Topics become interesting when they start to strain the resources of a discipline. In a way you can only start to feel the strain of the resources in your discipline if you begin with that discipline. So if you begin in literary studies and you find that the concepts of the available modes of analysis are too limiting to be responsive to the text in a way that you think is relevant, then you need other languages, more history, more philosophy, a better understanding of the religious background. That is when interdisciplinary becomes urgent.

So my basic feeling is that interdisciplinary is to be held in its urgency when disciplinary resources start to give out, rather than just jumping in to this interdisciplinary matrix which is I think a confusing way to begin. It's a very rich place to end up, but I don't know if it is the best place to begin. I think of the Jewish Studies faculty as being these group of people who help to shape what's developed in new modes of responsiveness to objects that are nonetheless, at least at first seem, to be located in recognized disciplines. So if somebody is doing analysis of biblical texts and they begin theologically and historically, something is emerging in their work that requires resources of literary analysis that aren't practiced in the theological tradition of biblical scholarship. Then the Jewish studies faculty is there to help guide and cultivate this extensionality. Also once you've gotten to Rosenzweig and let's say, for example, you're basically interested in rabbinics. You are going to go back and read those rabbinic texts different because of the way the tradition has been appropriated. So in a certain sense it is also about generating new perspectives and then returning.

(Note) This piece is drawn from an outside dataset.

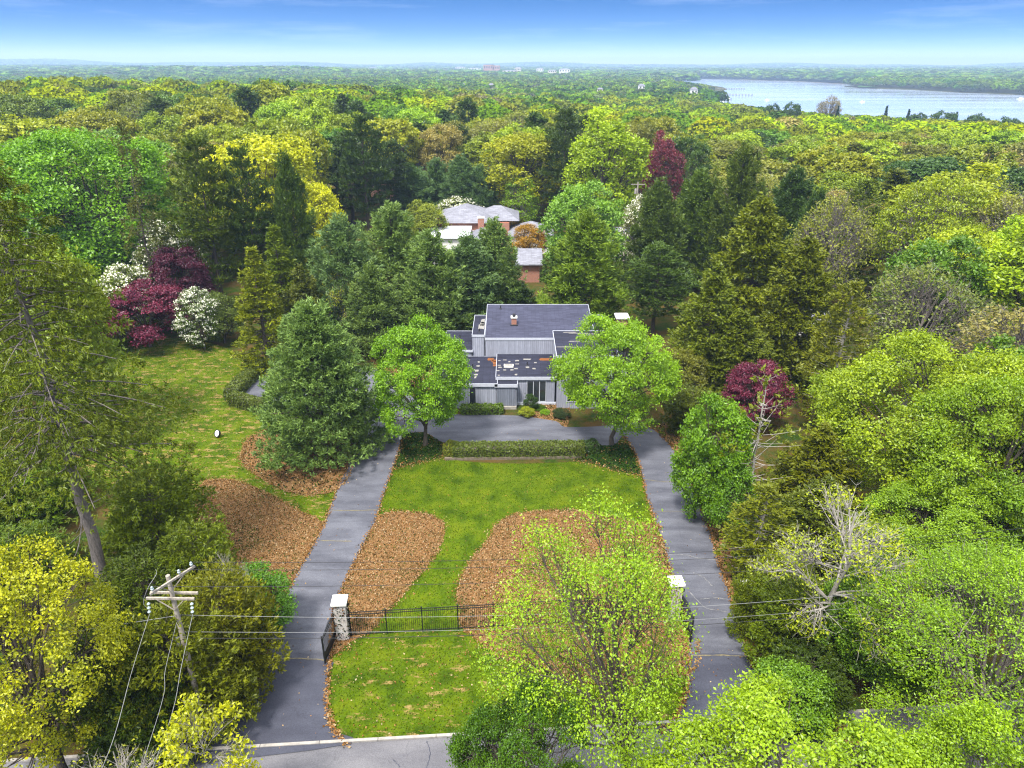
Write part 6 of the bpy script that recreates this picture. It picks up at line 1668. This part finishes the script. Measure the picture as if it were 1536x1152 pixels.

What will you be teaching:

B. A. major program sponsored by the committee next year will have Jewish Civilization sequence which is divided into two parallel sequences: Jewish Thought and Literature and Jewish History and Society. The Jewish History and Society sequence will be offered for the first time next year and I will do the ancient part.

Also:

The Ancient Israel from Iron Age to Roman Era
In Winter 2008: Medieval Jewish Society
In Spring 2008: Auslander will be teaching European Jewry as Diasporic Culture.

So those will be an interesting complement to what will be offered simultaneously in the Jewish Thought and Literature sequence in the college. It typically covers introduction to Hebrew Bible cross listed with the Divinity School and serves as the first quarter of Jewish Thought and Lit. And then the winter quarter this year was taught by Professor Stern. And then in the spring there will be a course on Modern Jewish Thought and Literature.

What type of student would benefit working with you:

People interested in Ancient Israel, which is an area in which I am trained and have an interest. Most of my interests are actually pre-Biblical. Students who wanted to do some sort of work on the history or society of ancient Israel; including in that the Second Temple Period. So anyone who is interested in the history and society of ancient Israel should talk to me or take a course with me.